The goal of this workshop is to bring together theorists and experimentalists interested in jet observables from both the hot and cold QCD communities to review the state of the field and discuss synergies between A+A, p+A, and e+A measurements. This workshop is part of the broader INT program: Probing QCD at High Energy and Density with Jets, which will focus on a number of topics including jets and thermalization in non-abelian plasmas, parton showers in high-density matter, jets in cold nuclear matter, and new jet observables. We anticipate accommodating a mixture of invited and contributed talks covering all of these topics.
• Week 4: Jets in cold quark and gluon matter
Conveners: Zhongbo Kang (UCLA), Tolga Altinoluk (NCBJ, Warsaw), Renee Fatemi (Kentucky)

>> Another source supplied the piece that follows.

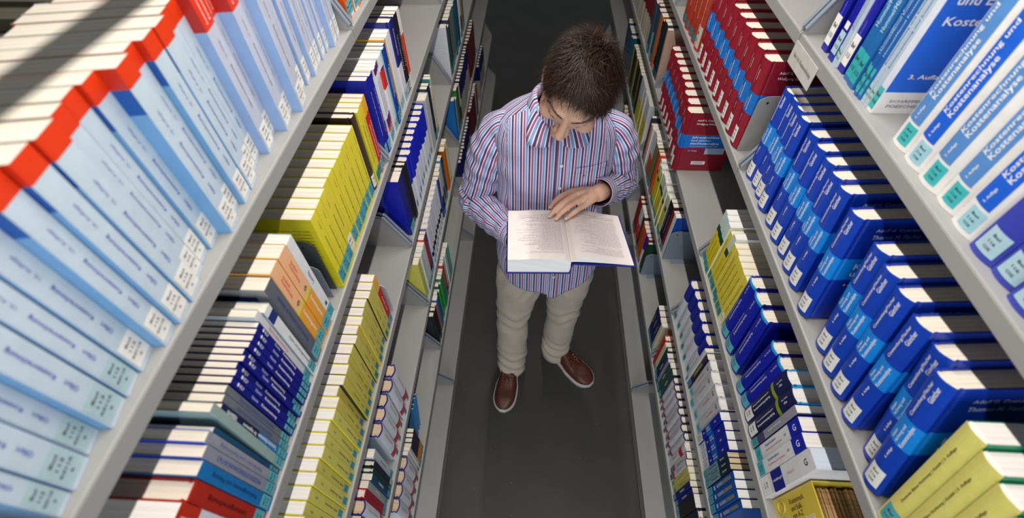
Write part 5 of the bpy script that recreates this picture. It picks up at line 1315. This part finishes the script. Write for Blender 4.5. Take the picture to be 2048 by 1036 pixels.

This week will be focused on the study of jets in electron-nucleus and proton- nucleus collisions. The physics topics to be covered during this week are: Jet energy loss in cold nuclear matter that gives information about the transport properties of QCD matter. Nuclear structure, which encompasses the gluon saturation regime, that is a property of the coherent soft gluon sea inside the nucleus, and the 3-D structure of the proton/nucleus and their spin decomposition.
• Week 5: New jet observables at colliders
Conveners: Laura Havener (Yale), Duff Neill (LANL), Raghav Kunnawalkam Elayavalli (Yale/BNL)
This week will focus on new jet observables that fulfill the following two criteria: calculable from first principles and experimentally measurable. The goal is to identify suitable observables that will allow us to probe QCD dynamics with high precision.